## TASK INSTRUCTIONS
Leave out the pictures, and write out exactly the lines from the beginning of the material to the line holding "return root", that line included, and nothing else.

-- START GIVEN DATA --

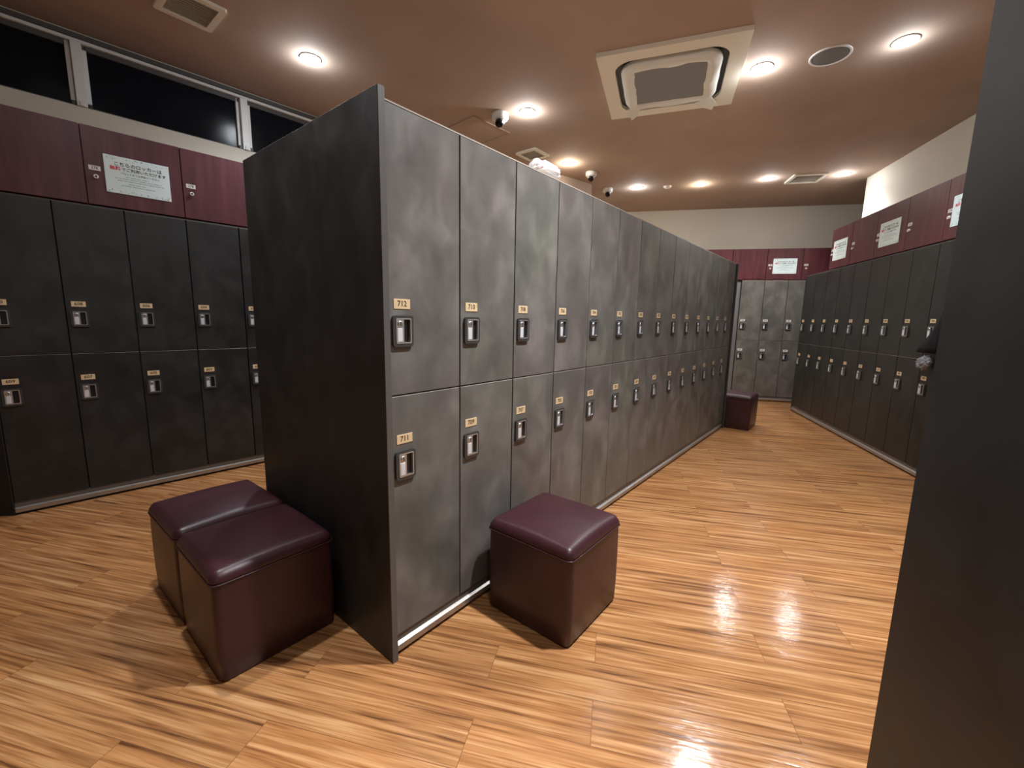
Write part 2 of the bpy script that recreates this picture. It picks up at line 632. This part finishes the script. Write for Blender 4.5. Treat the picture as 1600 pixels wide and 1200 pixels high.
def locker(row, s, upper, lower, label, group, plate, fin='lam'):
    root = empty('locker', row.at(s), row.rz)
    tag(root, label, 'locker', group)
    child('body', BODY[fin], root)
    u = child('door', UP_DOOR[fin], root)
    l = child('door', LOW_DOOR[fin], root)
    for d, num, zl, zp in ((u, upper, 1.1245, 1.2095), (l, lower, 0.684, 0.772)):
        child('lock', LOCK, d, (0.0565, 0, zl))
        child('number_plate', plate_mesh(num, plate), d, (0.058, 0, zp))
    return root

ORD = ['first', 'second', 'third', 'fourth', 'fifth', 'sixth', 'seventh', 'eighth', 'ninth', 'tenth', 'eleventh',
       'twelfth', 'thirteenth', 'fourteenth']
for k in range(14):
    u, l = str(712 - 2 * k), str(711 - 2 * k)
    if k < 2:
        lab = 'dark two-tier locker with brass plates %s and %s in the central island' % (u, l)
    else:
        lab = 'dark two-tier island locker, %s from the wide end panel by the paired stools' % ORD[k]
    locker(ISL, k * W, u, l, lab, 'two-tier lockers of the central island', M['gold'])
for k in range(-1, 6):
    lab = 'black two-tier locker below the window wall, %s from its dark corner end' % ORD[k + 1]
    locker(LEFT, k * W, str(608 - 2 * k), str(607 - 2 * k), lab, 'two-tier lockers under the window wall', M['gold'], 'lamk')
for k in range(4):
    lab = 'dark two-tier locker on the far wall, %s from the pale filler strip' % ORD[k]
    locker(FAR, -2 * W + (k - 0) * W - 0.0, str(656 - 2 * k), str(655 - 2 * k), lab, 'two-tier lockers on the far wall', M['white'])
for k in range(11):
    lab = 'black two-tier locker of the shadowed side row, %s from its far free end' % ORD[k]
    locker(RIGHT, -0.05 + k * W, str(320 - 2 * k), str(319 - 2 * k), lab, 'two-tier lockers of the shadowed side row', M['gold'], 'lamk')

# metal kick strips under each row
def kick(row, s0, s1, label):
    b = MB()
    L = s1 - s0
    b.box((0, 0.012, 0.0), (L, 0.05, 0.016), M['black'])
    t = bmesh.new()
    prof = [(0.012, 0.014), (-0.004, 0.016), (-0.006, 0.040), (0.010, 0.048), (0.05, 0.048), (0.05, 0.014)]
    a = [t.verts.new((0, y, z)) for y, z in prof]
    c = [t.verts.new((L, y, z)) for y, z in prof]
    n = len(prof)
    for i in range(n):
        t.faces.new((a[i], a[(i + 1) % n], c[(i + 1) % n], c[i]))
    t.faces.new(a)
    t.faces.new(list(reversed(c)))
    b.merge(t, M['kick'])
    b.box((0, 0.006, 0.0485), (L, 0.05, 0.074), M['lip'], 0.001)
    o = b.build('kick_strip', None, row.at(s0), row.rz)
    return tag(o, label, 'plinth')
kick(ISL, 0.0, 14 * W, 'bright metal kick strip along the foot of the island lockers')
kick(LEFT, -W, 6 * W, 'grey metal kick strip along the foot of the window wall lockers')
kick(FAR, -2 * W, 2 * W, 'thin grey kick strip under the far wall lockers')
kick(RIGHT, -0.05, -0.05 + 11 * W, 'grey metal kick strip along the foot of the shadowed side row')

# island end panels
def end_panel(s0, s1, label, rise=0.018):
    b = MB()
    b.box((0, -0.019, 0.0), (s1 - s0, 0.965, TOP + rise), M['lamk'], 0.001, top=M['edge'])
    b.box((0.0004, -0.0215, 0.0), (s1 - s0 - 0.0004, -0.019, TOP + rise), M['paneledge'], 0.0006)
    o = b.build('end_panel', None, ISL.at(s0), ISL.rz)
    return tag(o, label, 'panel')
end_panel(-0.024, -0.001, 'wide dark mottled end panel of the island behind the paired stools')
end_panel(14 * W + 0.001, 14 * W + 0.025, 'dark end panel closing the far end of the island by the lone far stool', 0.0)

# side panel of the right row, corner panel of the left row, filler of the far row
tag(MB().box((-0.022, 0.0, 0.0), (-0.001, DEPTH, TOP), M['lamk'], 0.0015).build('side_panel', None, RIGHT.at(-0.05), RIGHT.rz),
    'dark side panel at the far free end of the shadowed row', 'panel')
tag(MB().box((-0.5, 0.0, 0.0), (0.0, 0.03, TOP), M['carcass'], 0.002).build('corner_panel', None, LEFT.at(-W - 0.004, 0.0), math.radians(6)),
    'black corner panel where the window wall lockers end', 'panel')
tag(MB().box((0.0, 0.0, 0.0), (0.9, 0.03, TOP), plain('filler_grey', (0.16, 0.16, 0.165, 1), 0.45), 0.002).build('filler_panel', None, FAR.at(-2 * W - 0.903, 0.03), FAR.rz),
    'pale grey filler strip between island end and far wall lockers', 'panel')

# tall cabinet beside the camera
b = MB()
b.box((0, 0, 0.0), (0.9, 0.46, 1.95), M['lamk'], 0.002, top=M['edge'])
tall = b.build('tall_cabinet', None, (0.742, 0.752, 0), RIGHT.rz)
tag(tall, 'tall black cabinet side standing closest to the viewer', 'cabinet')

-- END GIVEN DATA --

## SOLUTION FOR THIS EXERCISE
Write part 2 of the bpy script that recreates this picture. It picks up at line 632. This part finishes the script. Write for Blender 4.5. Treat the picture as 1600 pixels wide and 1200 pixels high.
def locker(row, s, upper, lower, label, group, plate, fin='lam'):
    root = empty('locker', row.at(s), row.rz)
    tag(root, label, 'locker', group)
    child('body', BODY[fin], root)
    u = child('door', UP_DOOR[fin], root)
    l = child('door', LOW_DOOR[fin], root)
    for d, num, zl, zp in ((u, upper, 1.1245, 1.2095), (l, lower, 0.684, 0.772)):
        child('lock', LOCK, d, (0.0565, 0, zl))
        child('number_plate', plate_mesh(num, plate), d, (0.058, 0, zp))
    return root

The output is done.